The current target for Shenzhen is to decrease the annual average Air Quality Index from 38 to 35 in the next three years, Tang Jie, vice mayor of Shenzhen in south China’s Guangdong Province said at the China Development Forum held last Friday in Beijing.
Shenzhen ranked first in air quality among China’s major cities in the first three quarters and second in the fourth quarter of 2013. However, Shenzhen experienced severe dust haze in the 2000s; and the peak was 187 days in 2004. Since then, Shenzhen began to curb air pollution, Tang Jie said.
Shenzhen’s per capita incomes are currently up to three times the national average while the carbon emissions intensity per unit of GDP is almost the lowest of China’s big cities. Consumption of gasoline and diesel has continued to decrease in the past two years. “We are trying to set the turning point of carbon emissions to the year 2017 or 18,” he said with confidence.
He listed measures taken by the city to realise low carbon development. There are about 6,300 new energy vehicles – taxis and buses – on the road, the most in any single city in the world; the electricity price in Shenzhen is almost the highest in China, which has forced high energy consumption firms to move or get pushed out in the process of industrial upgrades.

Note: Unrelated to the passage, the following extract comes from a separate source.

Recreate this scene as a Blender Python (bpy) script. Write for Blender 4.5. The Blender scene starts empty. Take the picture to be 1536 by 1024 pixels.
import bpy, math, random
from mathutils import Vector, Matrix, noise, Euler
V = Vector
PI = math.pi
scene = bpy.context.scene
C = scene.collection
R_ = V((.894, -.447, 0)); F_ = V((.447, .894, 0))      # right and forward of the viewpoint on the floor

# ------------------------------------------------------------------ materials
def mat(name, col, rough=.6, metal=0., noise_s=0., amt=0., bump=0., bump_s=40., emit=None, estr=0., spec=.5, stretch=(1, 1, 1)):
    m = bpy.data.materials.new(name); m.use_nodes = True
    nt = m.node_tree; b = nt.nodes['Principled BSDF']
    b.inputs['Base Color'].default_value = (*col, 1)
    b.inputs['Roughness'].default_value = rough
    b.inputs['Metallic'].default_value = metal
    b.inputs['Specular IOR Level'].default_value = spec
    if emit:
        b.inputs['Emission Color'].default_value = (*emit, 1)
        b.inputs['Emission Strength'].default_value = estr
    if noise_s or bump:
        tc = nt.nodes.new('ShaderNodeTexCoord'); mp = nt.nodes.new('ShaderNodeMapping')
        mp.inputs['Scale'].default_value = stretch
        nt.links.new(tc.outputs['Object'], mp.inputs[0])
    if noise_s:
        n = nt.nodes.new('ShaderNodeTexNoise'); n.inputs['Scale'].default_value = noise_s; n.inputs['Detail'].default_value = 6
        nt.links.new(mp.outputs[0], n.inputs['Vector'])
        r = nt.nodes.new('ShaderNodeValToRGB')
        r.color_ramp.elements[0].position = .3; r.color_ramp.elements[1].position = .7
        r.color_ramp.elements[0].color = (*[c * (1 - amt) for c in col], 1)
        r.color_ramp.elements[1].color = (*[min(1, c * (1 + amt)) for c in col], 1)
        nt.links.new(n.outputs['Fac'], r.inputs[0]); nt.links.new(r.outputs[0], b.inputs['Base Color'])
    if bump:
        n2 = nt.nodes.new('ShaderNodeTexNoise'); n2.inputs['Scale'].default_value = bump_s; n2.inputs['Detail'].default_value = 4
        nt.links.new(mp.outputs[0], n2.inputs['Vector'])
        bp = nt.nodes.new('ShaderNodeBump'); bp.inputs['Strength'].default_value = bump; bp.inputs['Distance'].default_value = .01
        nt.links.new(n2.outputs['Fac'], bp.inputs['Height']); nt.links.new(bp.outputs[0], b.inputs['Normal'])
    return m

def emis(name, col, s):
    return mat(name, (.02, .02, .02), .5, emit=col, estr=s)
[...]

Shenzhen also attaches importance to energy-saving measures, for example, new buildings must use energy saving design before their registration can be approved.
But professor Song Guojun at Renmin University of China said in an exlusive interview with china.org.cn that Shenzhen’s case was not a model which could be easily copied in China.
“As a seaside city, Shenzhen has more active atmospheric circulation than the most polluted inland cities such as Beijing and cities in Hebei Province; also it has Dayawan nuclear power plant, the biggest such plant in China, to supply energy with less carbon emissions. Therefore other cities need much more input and efforts to curb air pollution,” he explained.